- _DATA_:
================

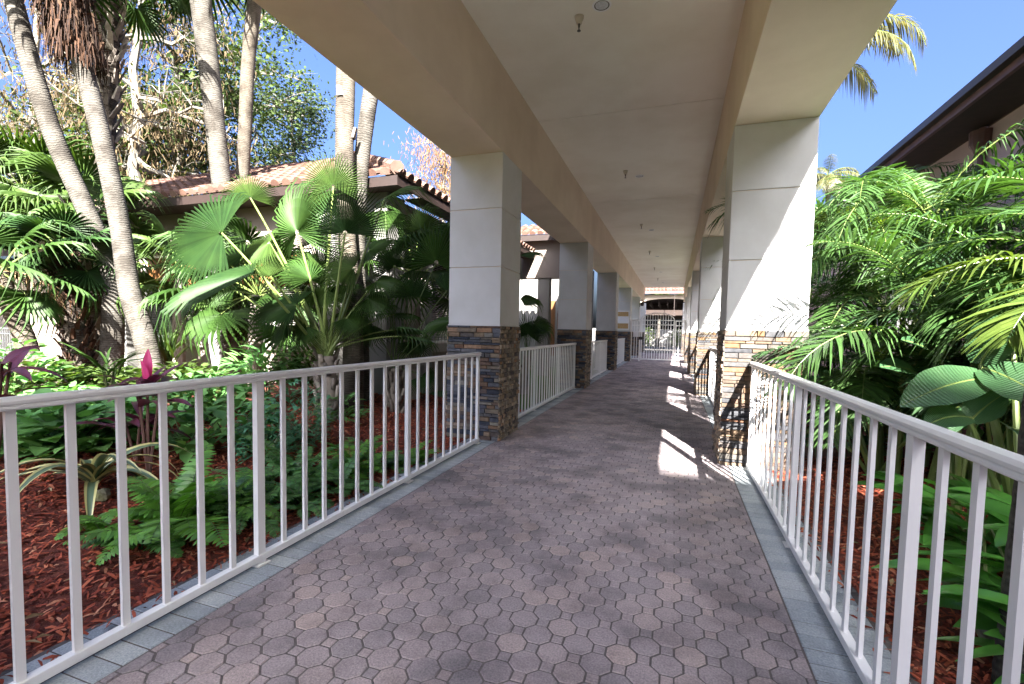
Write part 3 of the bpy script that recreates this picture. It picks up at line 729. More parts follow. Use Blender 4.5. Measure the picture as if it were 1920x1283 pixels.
def petiole(b, p0, p1, r0=.014, r1=.008, sag=.08, mi=0):
    p0, p1 = V(p0), V(p1); L = (p1 - p0).length
    pts = []
    for i in range(7):
        t = i / 6; p = p0.lerp(p1, t); p.z += sag * L * 4 * t * (1 - t); pts.append(p)
    b.tube(pts, [r0 + (r1 - r0) * i / 6 for i in range(7)], 6, mi=mi)
def frond(b, o, az_, elev, L, bend, n=44, ll=.38, lw=.024, vee=.55, droop=.5, r=R, start=.16, tipcut=.25, sect=3, mi=0, rm=1, fwd=.75, rr=.010, twist=0):
    """feather leaf: rachis curving under its weight, leaflets both sides"""
    o = V(o); p = o.copy(); pts = [p.copy()]; e = elev; N_ = 14
    A = V((math.cos(az_), math.sin(az_), 0)); S0 = V((-math.sin(az_), math.cos(az_), 0)); tans = []
    for i in range(N_):
        t = (i + .5) / N_; e2 = elev - bend * t ** 1.4
        d = A * math.cos(e2) + V((0, 0, 1)) * math.sin(e2); tans.append(d); p = p + d * (L / N_); pts.append(p.copy())
    tans.append(tans[-1])
    b.tube(pts, [rr * (1 - .85 * i / N_) for i in range(N_ + 1)], 5, cap=False, mi=rm)
    for i in range(n):
        t = start + (1 - start) * (i + .5) / n; q = t * N_; j = min(int(q), N_ - 1); c = pts[j].lerp(pts[j + 1], q - j); T = tans[j]
        S = S0; Nn = T.cross(S).normalized(); Nn = Nn if Nn.z > 0 else -Nn
        prof = math.sin(math.pi * min(1, (t - start) / (1 - start) * .86 + .14)) ** .55
        for sd in (-1, 1):
            l = ll * prof * r.uniform(.85, 1.1); f_ = fwd * (.5 + .9 * t) * r.uniform(.8, 1.2)
            D = (S * sd + T * f_ + Nn * vee * r.uniform(.6, 1.3)).normalized(); wd = lw * (.6 + .4 * prof) * r.uniform(.85, 1.1)
            Wd = D.cross(Nn).normalized(); Wd = (Wd + Nn * r.uniform(-.4, .4)).normalized()
            k = len(b.v); g = droop * r.uniform(.5, 1.5)
            for s in range(sect + 1):
                u = s / sect; pp = c + D * (l * u) - V((0, 0, 1)) * (g * l * u * u); ww = wd * (.35 + 1.3 * u) if u < .45 else wd * 1.0 * (1 - u) ** .8 / .62
                ww = min(ww, wd)
                b.v += [tuple(pp - Wd * (ww * .5)), tuple(pp + Wd * (ww * .5))]
            for s in range(sect):
                m = k + 2 * s; b.f.append((m, m + 1, m + 3, m + 2)); b.mi.append(mi)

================

Retype each line of the listing above word for word. Exclude the pictures.

- _RESPONSE TO THIS TASK_:
Write part 3 of the bpy script that recreates this picture. It picks up at line 729. More parts follow. Use Blender 4.5. Measure the picture as if it were 1920x1283 pixels.
def petiole(b, p0, p1, r0=.014, r1=.008, sag=.08, mi=0):
    p0, p1 = V(p0), V(p1); L = (p1 - p0).length
    pts = []
    for i in range(7):
        t = i / 6; p = p0.lerp(p1, t); p.z += sag * L * 4 * t * (1 - t); pts.append(p)
    b.tube(pts, [r0 + (r1 - r0) * i / 6 for i in range(7)], 6, mi=mi)
def frond(b, o, az_, elev, L, bend, n=44, ll=.38, lw=.024, vee=.55, droop=.5, r=R, start=.16, tipcut=.25, sect=3, mi=0, rm=1, fwd=.75, rr=.010, twist=0):
    """feather leaf: rachis curving under its weight, leaflets both sides"""
    o = V(o); p = o.copy(); pts = [p.copy()]; e = elev; N_ = 14
    A = V((math.cos(az_), math.sin(az_), 0)); S0 = V((-math.sin(az_), math.cos(az_), 0)); tans = []
    for i in range(N_):
        t = (i + .5) / N_; e2 = elev - bend * t ** 1.4
        d = A * math.cos(e2) + V((0, 0, 1)) * math.sin(e2); tans.append(d); p = p + d * (L / N_); pts.append(p.copy())
    tans.append(tans[-1])
    b.tube(pts, [rr * (1 - .85 * i / N_) for i in range(N_ + 1)], 5, cap=False, mi=rm)
    for i in range(n):
        t = start + (1 - start) * (i + .5) / n; q = t * N_; j = min(int(q), N_ - 1); c = pts[j].lerp(pts[j + 1], q - j); T = tans[j]
        S = S0; Nn = T.cross(S).normalized(); Nn = Nn if Nn.z > 0 else -Nn
        prof = math.sin(math.pi * min(1, (t - start) / (1 - start) * .86 + .14)) ** .55
        for sd in (-1, 1):
            l = ll * prof * r.uniform(.85, 1.1); f_ = fwd * (.5 + .9 * t) * r.uniform(.8, 1.2)
            D = (S * sd + T * f_ + Nn * vee * r.uniform(.6, 1.3)).normalized(); wd = lw * (.6 + .4 * prof) * r.uniform(.85, 1.1)
            Wd = D.cross(Nn).normalized(); Wd = (Wd + Nn * r.uniform(-.4, .4)).normalized()
            k = len(b.v); g = droop * r.uniform(.5, 1.5)
            for s in range(sect + 1):
                u = s / sect; pp = c + D * (l * u) - V((0, 0, 1)) * (g * l * u * u); ww = wd * (.35 + 1.3 * u) if u < .45 else wd * 1.0 * (1 - u) ** .8 / .62
                ww = min(ww, wd)
                b.v += [tuple(pp - Wd * (ww * .5)), tuple(pp + Wd * (ww * .5))]
            for s in range(sect):
                m = k + 2 * s; b.f.append((m, m + 1, m + 3, m + 2)); b.mi.append(mi)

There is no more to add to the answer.